Release date: 12/04/83 | Length: 3:03 | Release: Murmur | SuE: #105
Got to punch, Right on target
So much of R.E.M.’s oeuvre has been a stubborn refusal to fit into any prescribed genre. Whilst ostensibly they’ve always been a rock band, it’s never been possible to definitively pigeonhole them into one category, and debut album Murmur confounded the critics upon release in 1983. It was a mysterious and enigmatic record, difficult to unwrap and figure out its identity. There was not the aggression found with alternative rock, and it was all too obscured and obfuscated to be jangle pop. It was its own thing.

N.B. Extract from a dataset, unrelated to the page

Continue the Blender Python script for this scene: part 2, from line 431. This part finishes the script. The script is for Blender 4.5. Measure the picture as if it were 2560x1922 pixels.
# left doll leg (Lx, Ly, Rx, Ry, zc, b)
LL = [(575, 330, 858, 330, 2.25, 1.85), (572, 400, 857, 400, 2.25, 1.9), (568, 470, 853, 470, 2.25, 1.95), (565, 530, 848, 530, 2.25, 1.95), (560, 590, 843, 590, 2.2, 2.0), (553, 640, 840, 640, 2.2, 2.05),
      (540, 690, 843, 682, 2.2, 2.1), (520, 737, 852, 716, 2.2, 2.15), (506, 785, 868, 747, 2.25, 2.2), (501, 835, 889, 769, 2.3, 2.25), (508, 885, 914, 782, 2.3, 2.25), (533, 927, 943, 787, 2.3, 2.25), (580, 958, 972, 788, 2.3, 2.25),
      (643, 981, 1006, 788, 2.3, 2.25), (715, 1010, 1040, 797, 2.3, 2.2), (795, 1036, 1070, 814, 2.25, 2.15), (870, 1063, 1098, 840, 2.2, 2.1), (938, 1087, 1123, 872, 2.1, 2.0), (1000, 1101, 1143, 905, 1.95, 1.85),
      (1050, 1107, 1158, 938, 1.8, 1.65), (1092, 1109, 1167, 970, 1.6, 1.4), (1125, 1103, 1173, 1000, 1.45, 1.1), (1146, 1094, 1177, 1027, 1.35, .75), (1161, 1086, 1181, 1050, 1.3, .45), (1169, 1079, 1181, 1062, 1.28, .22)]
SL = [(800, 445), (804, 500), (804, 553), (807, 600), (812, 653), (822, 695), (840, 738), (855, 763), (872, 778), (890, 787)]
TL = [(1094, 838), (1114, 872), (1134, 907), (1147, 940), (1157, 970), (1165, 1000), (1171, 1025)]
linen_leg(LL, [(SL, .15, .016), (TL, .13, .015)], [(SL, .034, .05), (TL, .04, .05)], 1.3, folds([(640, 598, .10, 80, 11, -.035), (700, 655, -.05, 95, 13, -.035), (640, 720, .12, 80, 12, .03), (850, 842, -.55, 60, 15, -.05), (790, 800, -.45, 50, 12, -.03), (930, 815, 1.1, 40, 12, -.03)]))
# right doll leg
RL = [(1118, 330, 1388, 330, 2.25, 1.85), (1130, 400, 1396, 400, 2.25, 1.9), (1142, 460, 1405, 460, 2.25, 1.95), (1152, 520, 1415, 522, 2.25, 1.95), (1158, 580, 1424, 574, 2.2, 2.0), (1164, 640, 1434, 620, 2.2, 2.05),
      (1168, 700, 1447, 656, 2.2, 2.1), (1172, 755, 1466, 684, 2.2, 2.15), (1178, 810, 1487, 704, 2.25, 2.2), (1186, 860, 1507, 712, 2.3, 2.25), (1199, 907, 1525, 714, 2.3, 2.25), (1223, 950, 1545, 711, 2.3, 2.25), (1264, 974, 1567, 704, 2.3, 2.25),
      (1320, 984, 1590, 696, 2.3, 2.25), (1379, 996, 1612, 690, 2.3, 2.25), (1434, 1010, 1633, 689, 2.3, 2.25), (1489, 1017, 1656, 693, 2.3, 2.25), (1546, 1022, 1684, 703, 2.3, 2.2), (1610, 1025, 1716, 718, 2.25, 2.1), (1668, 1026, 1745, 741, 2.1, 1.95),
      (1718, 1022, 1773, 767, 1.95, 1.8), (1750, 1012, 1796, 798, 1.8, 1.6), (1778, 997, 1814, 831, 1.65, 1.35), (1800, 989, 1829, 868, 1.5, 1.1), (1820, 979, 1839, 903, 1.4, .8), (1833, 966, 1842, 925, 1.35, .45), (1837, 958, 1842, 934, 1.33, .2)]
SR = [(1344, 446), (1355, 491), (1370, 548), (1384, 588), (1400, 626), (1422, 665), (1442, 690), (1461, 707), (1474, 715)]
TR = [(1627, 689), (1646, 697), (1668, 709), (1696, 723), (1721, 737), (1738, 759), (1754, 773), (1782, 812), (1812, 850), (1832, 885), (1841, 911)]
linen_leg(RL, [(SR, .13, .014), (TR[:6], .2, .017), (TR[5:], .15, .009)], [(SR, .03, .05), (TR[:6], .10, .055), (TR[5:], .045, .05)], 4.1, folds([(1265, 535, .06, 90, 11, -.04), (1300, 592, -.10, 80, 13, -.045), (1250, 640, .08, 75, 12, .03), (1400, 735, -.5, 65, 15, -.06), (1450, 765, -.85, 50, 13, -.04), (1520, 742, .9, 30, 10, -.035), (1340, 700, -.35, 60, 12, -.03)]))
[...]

Post-punk was another label thrown at the band, and on the evidence of 9-9, it’s tough to say that this was unwarranted. Mike Mills’ opening bass line is an elegant thing, but then it’s all thrown out of the water with a spiky three minutes of sharp, unfinished guitar licks. It’s as if, for a few minutes, we’ve been transported to a Gang of Four record, with the angular sounds coming from Peter Buck’s guitar a sound of frustration and letting rip.
Maybe it’s the jarring music that also makes 9-9 one of the most impossible songs to decipher across the group’s whole discography. Kudos to whoever has accurately scribed most of Michael Stipe’s words down, since R.E.M.’s lyrics were never printed in LP liner notes back in the day, a practice that continued right up until Monster I believe. Harder still is interpreting them: ‘Twisting tongues, Got a stripe, Down his back’. There’s definitely words and noise being made from 1:43-2:03, and I’d hazard a guess that not even Michael knows what’s said.
This all leaves 9-9 in a rather precarious state. It’s the peak of Murmur‘s confusion and mystery, but the lyrics are so far flung on the cryptic cline that it’s such a challenge to even grab onto anything in the song. Nice as an anomaly on an already anomalous album, but weak as a standalone.